- _Requirements_
Give back the full listing, character for character, with no pictures.

- _Supplied data_
══════════
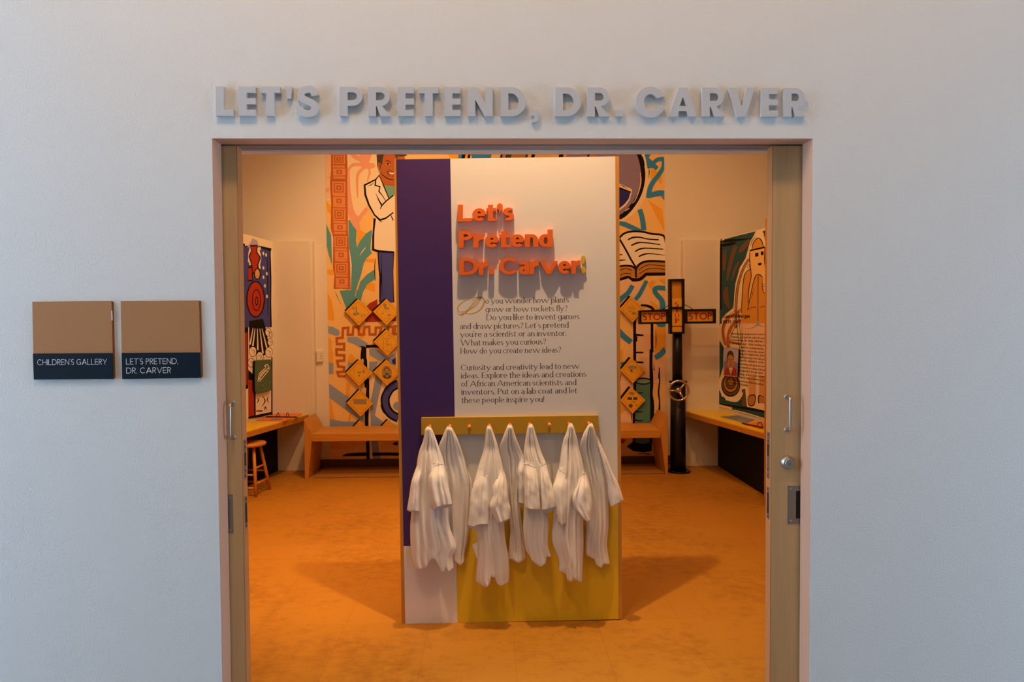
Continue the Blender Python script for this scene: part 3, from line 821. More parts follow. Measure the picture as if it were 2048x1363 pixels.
def drape(name, parent, L, R, hem, y_top, mid, bulge, folds, seed, cols=46, rows=54, lip=3.0, thick=.009, dome=True, top_front=None, wr=.003, tube=False):
    """a hanging length of cloth: outlines L/R and hem in pixels; mid(y) = depth of its middle; folds = [(u, half width, height)]"""
    rnd = random.Random(seed)
    if dome: folds = folds + [(.40 + rnd.uniform(-.05, .05), .045, -.016), (.58 + rnd.uniform(-.05, .05), .04, -.015), (.70 + rnd.uniform(-.03, .05), .03, -.008)]
    L = soften(L); R = soften(R)
    ph = [rnd.uniform(0, 6.28) for _ in range(6)]
    hx0, hx1 = hem[0][0], hem[-1][0]
    hemu = [((x - hx0) / (hx1 - hx0), y) for x, y in hem]
    def hy(u):
        for (u0, y0), (u1, y1) in zip(hemu, hemu[1:]):
            if u <= u1 or u1 == hemu[-1][0]: return y0 + (y1 - y0) * (u - u0) / max(u1 - u0, 1e-6)
        return hemu[-1][1]
    rowsP = []
    for i in range(rows + 1):
        v = i / rows; front = []; back = []
        for j in range(cols + 1):
            u = j / cols; yh = hy(u); y = y_top + (yh - y_top) * v
            xl, xr = interp(L, y), interp(R, y); x = xl + (xr - xl) * u
            g = sst(0.0, .5, v); tipped = sst(y_top - 1, y_top + 5, y) if dome else 1
            prof = max(1 - abs(2 * u - 1) ** 4, 0) ** .7 if tube else max(sin(pi * u), 0) ** .6
            f = 0
            for c, w, h in folds:
                d = abs(u - c + .012 * sin(9 * v + ph[0])) / w
                if d < 1: f += h * (cos(pi * d / 2) ** 2 if h > 0 else (1 - d) ** 1.3) * ((.35 + .65 * g) if h > 0 else sst(0, .06, v) * (1 - .8 * sst(.25, .7, v)))
            f += wr * (sin(7 * u + 5 * v + ph[1]) * sin(9 * v - 4 * u + ph[2]) + .45 * sin(15 * u - 9 * v + ph[3]) * sin(17 * v + 6 * u + ph[4])) * sst(.05, .25, v)
            edge = min(1.0, min(u, 1 - u) / .06)
            Yc = mid(y); grow = .3 + .7 * sst(0, .35, v)
            yf = Yc - bulge * prof * grow - f * edge
            if dome:
                tip = .028 * max(sin(pi * u), 0) ** .35 * (1 - sst(y_top + 20, y_top + 90, y))
                base = bulge * prof * grow
                yf = Yc - max(base, tip) - f * edge
                yf = Yc + (yf - Yc) * max(tipped, .25)
            front.append(at(x, y, yf))
            if 0 < j < cols:
                yb = Yc + thick * prof * (1.0 if not tube else 1.6)
                if not tube: yb += (yf + .004 - yb) * sst(.75, 1, v)
                ybk = y + (lip * prof * v if v > .6 else 0) * (v - .6) / .4 if v > .6 else y
                back.append(at(x, ybk, yb))
        rowsP.append(front + back[::-1])
    b = MB(); b.grid(rowsP, cloth, closed_u=True)
    if dome or True: b.face(rowsP[0][::-1], cloth, True)
    o = b.build(name, parent)
    bm = bmesh.new(); bm.from_mesh(o.data); bmesh.ops.recalc_face_normals(bm, faces=bm.faces); bm.to_mesh(o.data); bm.free()
    # surface lookup for seams: front point at (u, v)
    o_front = rowsP
    return o, o_front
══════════
- _Exercise response_
Continue the Blender Python script for this scene: part 3, from line 821. More parts follow. Measure the picture as if it were 2048x1363 pixels.
def drape(name, parent, L, R, hem, y_top, mid, bulge, folds, seed, cols=46, rows=54, lip=3.0, thick=.009, dome=True, top_front=None, wr=.003, tube=False):
    """a hanging length of cloth: outlines L/R and hem in pixels; mid(y) = depth of its middle; folds = [(u, half width, height)]"""
    rnd = random.Random(seed)
    if dome: folds = folds + [(.40 + rnd.uniform(-.05, .05), .045, -.016), (.58 + rnd.uniform(-.05, .05), .04, -.015), (.70 + rnd.uniform(-.03, .05), .03, -.008)]
    L = soften(L); R = soften(R)
    ph = [rnd.uniform(0, 6.28) for _ in range(6)]
    hx0, hx1 = hem[0][0], hem[-1][0]
    hemu = [((x - hx0) / (hx1 - hx0), y) for x, y in hem]
    def hy(u):
        for (u0, y0), (u1, y1) in zip(hemu, hemu[1:]):
            if u <= u1 or u1 == hemu[-1][0]: return y0 + (y1 - y0) * (u - u0) / max(u1 - u0, 1e-6)
        return hemu[-1][1]
    rowsP = []
    for i in range(rows + 1):
        v = i / rows; front = []; back = []
        for j in range(cols + 1):
            u = j / cols; yh = hy(u); y = y_top + (yh - y_top) * v
            xl, xr = interp(L, y), interp(R, y); x = xl + (xr - xl) * u
            g = sst(0.0, .5, v); tipped = sst(y_top - 1, y_top + 5, y) if dome else 1
            prof = max(1 - abs(2 * u - 1) ** 4, 0) ** .7 if tube else max(sin(pi * u), 0) ** .6
            f = 0
            for c, w, h in folds:
                d = abs(u - c + .012 * sin(9 * v + ph[0])) / w
                if d < 1: f += h * (cos(pi * d / 2) ** 2 if h > 0 else (1 - d) ** 1.3) * ((.35 + .65 * g) if h > 0 else sst(0, .06, v) * (1 - .8 * sst(.25, .7, v)))
            f += wr * (sin(7 * u + 5 * v + ph[1]) * sin(9 * v - 4 * u + ph[2]) + .45 * sin(15 * u - 9 * v + ph[3]) * sin(17 * v + 6 * u + ph[4])) * sst(.05, .25, v)
            edge = min(1.0, min(u, 1 - u) / .06)
            Yc = mid(y); grow = .3 + .7 * sst(0, .35, v)
            yf = Yc - bulge * prof * grow - f * edge
            if dome:
                tip = .028 * max(sin(pi * u), 0) ** .35 * (1 - sst(y_top + 20, y_top + 90, y))
                base = bulge * prof * grow
                yf = Yc - max(base, tip) - f * edge
                yf = Yc + (yf - Yc) * max(tipped, .25)
            front.append(at(x, y, yf))
            if 0 < j < cols:
                yb = Yc + thick * prof * (1.0 if not tube else 1.6)
                if not tube: yb += (yf + .004 - yb) * sst(.75, 1, v)
                ybk = y + (lip * prof * v if v > .6 else 0) * (v - .6) / .4 if v > .6 else y
                back.append(at(x, ybk, yb))
        rowsP.append(front + back[::-1])
    b = MB(); b.grid(rowsP, cloth, closed_u=True)
    if dome or True: b.face(rowsP[0][::-1], cloth, True)
    o = b.build(name, parent)
    bm = bmesh.new(); bm.from_mesh(o.data); bmesh.ops.recalc_face_normals(bm, faces=bm.faces); bm.to_mesh(o.data); bm.free()
    # surface lookup for seams: front point at (u, v)
    o_front = rowsP
    return o, o_front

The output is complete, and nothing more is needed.